Twitter, Sharks, Jumping?

I keep reading and rereading Ryan Sarver’s post to the Twitter API mailing list, Consistency and Ecosystem Opportunities, trying to work out exactly what Twitter is trying to say with this. The message is confused and inconsistent, which is leading to various ways to read it, from “we see users being harmed” to “screw you, client developers”.

I really want to see the positive side of the message, but the more I read it, the more I tend towards the latter. The recent moves to install more investor-friendly members in Twitter’s boardroom denote an increasingly revenue-hungry bent to the company. In a similar way to the wireless carriers, Twitter seem desperate to avoid becoming merely the infrastructure and appear to want to exert control over the experience to forcibly prevent this from happening.

You could claim, as Ryan does, that this desire to control is all about improving user experience, but recent developments in the Twitter clients—“dickbar” I’m checking you out here—suggest this just isn’t the case. A better fit to the available facts is simply a desire to place adverts in front of Twitter users, and make damn well sure we’re forced to see them. There are just to many weak points to Ryan’s message to make other readings more than charitable. It feels like Twitter have finally given up on their promise to find “alternative revenue models”, rather than shoving adverts down our throats. (And I’d be more than happy for that “alternative” model to be my paying Twitter some cash directly).

If there are too many ways to use Twitter that are inconsistent with one another, we risk diffusing the user experience.

Translation: it’s hard for us to show adverts in third-party clients.

We need to ensure that tweets, and tweet actions, are rendered in a consistent way so that people have the same experience with tweets no matter where they are.

Translation: you must always link to Twitter, so we can show adverts.

Frankly, there’s a big-business streak running through the whole email and its tone signals a sea-change in how Twitter views its users. While Ryan specifically pulls out clients which go no further than mimicking the Twitter official client’s functions as a no-no, that the suggested developer directions barely mention Twitter’s users at all speaks volumes:

  • Publisher tools. […] help publishers optimize how they use Twitter, leading to increased user engagement and the production of the right tweet at the right time.
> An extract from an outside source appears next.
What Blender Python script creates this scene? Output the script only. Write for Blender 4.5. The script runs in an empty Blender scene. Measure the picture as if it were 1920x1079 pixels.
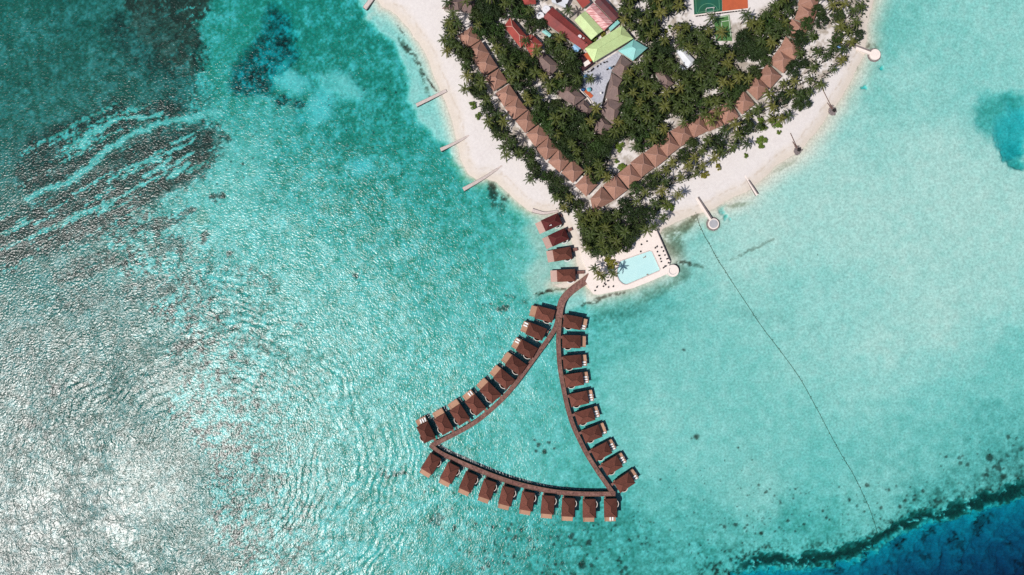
import bpy, math, random
import numpy as np
from mathutils import Vector, Matrix
random.seed(7)
RNG = np.random.default_rng(11)
S = bpy.context.scene
COL = S.collection
H = 320.0          # flying height of the camera above the water
MPP = 0.25         # metres on the water for one photo pixel

def W(px, py, z=0.0):
    k = MPP * (H - z) / H
    return Vector(((px - 960.0) * k, (539.5 - py) * k, z))

def PX(v):
    k = MPP * (H - v[2]) / H
    return (v[0] / k + 960.0, 539.5 - v[1] / k)

ORD = ['', 'nearest', 'second nearest', 'third nearest', 'fourth nearest', 'fifth nearest', 'sixth nearest', 'seventh nearest',
       'eighth nearest', 'ninth nearest', 'tenth nearest'] + [str(i) + 'th nearest' for i in range(11, 60)]
NTH = ['first', 'second', 'third', 'fourth', 'fifth', 'sixth', 'seventh', 'eighth', 'ninth', 'tenth', 'eleventh', 'twelfth', 'thirteenth',
       'fourteenth', 'fifteenth', 'sixteenth', 'seventeenth', 'eighteenth', 'nineteenth']

# ------------------------------------------------------------------ materials
def new_mat(name):
    m = bpy.data.materials.new(name); m.use_nodes = True
    nt = m.node_tree; b = nt.nodes['Principled BSDF']
    return m, nt, b

def N(nt, typ, **kw):
    n = nt.nodes.new(typ)
    for k, v in kw.items():
        if k.startswith('i_'):
            key = k[2:]
            n.inputs[int(key) if key.isdigit() else key.replace('_', ' ')].default_value = v
        else:
            setattr(n, k, v)
    return n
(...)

  • Curation. […] services for large media brands to […] display […] tweets for a breaking news story, topic or event.

  • Realtime data signals. […] input into ranking, ad targeting, or other aspects of enhancing their own core products. [Or enable use of Tweets for] everything from hedge funds to ranking scores.

  • Social CRM, entreprise clients, and brand insights. […] help brands, enterprises, and media companies tap into the zeitgeist about their brands on Twitter, and manage relationships with their consumers […].

  • Value-added content and vertical experiences. […] users to share unique and valuable content to their followers, while, in exchange, the services get broader reach, user acquisition, and traffic.

When talking about developers, Twitter always used to speak of giving users innovative and useful experiences; empowering actual people to better communicate. Great clients were lauded not discouraged.

Where we used to have talk of developers enabling Twitter’s use in disasters and allowing users to spread information, it’s now all about control and companies “increasing user engagement”, getting “brand insights”, “targeting adverts” and other miscellaneous marketing buzz-speak. Only the last suggestion which mentions users at all, and even then with the qualifier that sharing valuable content is a driver for business. There’s nothing about a vibrant ecosystem of clients serving different users’ needs any more—nor helping users rather than big-business.

This message is full of bullshit and exploitation of the user; Twitter, your past performance means I have come to expect better from you.

Quick update

In response to my post, my friend Simon Metson makes the great point: “what’s interesting is that the things they see as devel directions are the kind of things twitter would be able to do itself better than any third party (they have the data) and could commercialise. It’s just a lot harder to do than selling a client.”

To which the obvious reply is, “Put like that, it smacks of ‘make what we want, fight it out amongst yourselves, and we’ll buy the one who comes out on top’.”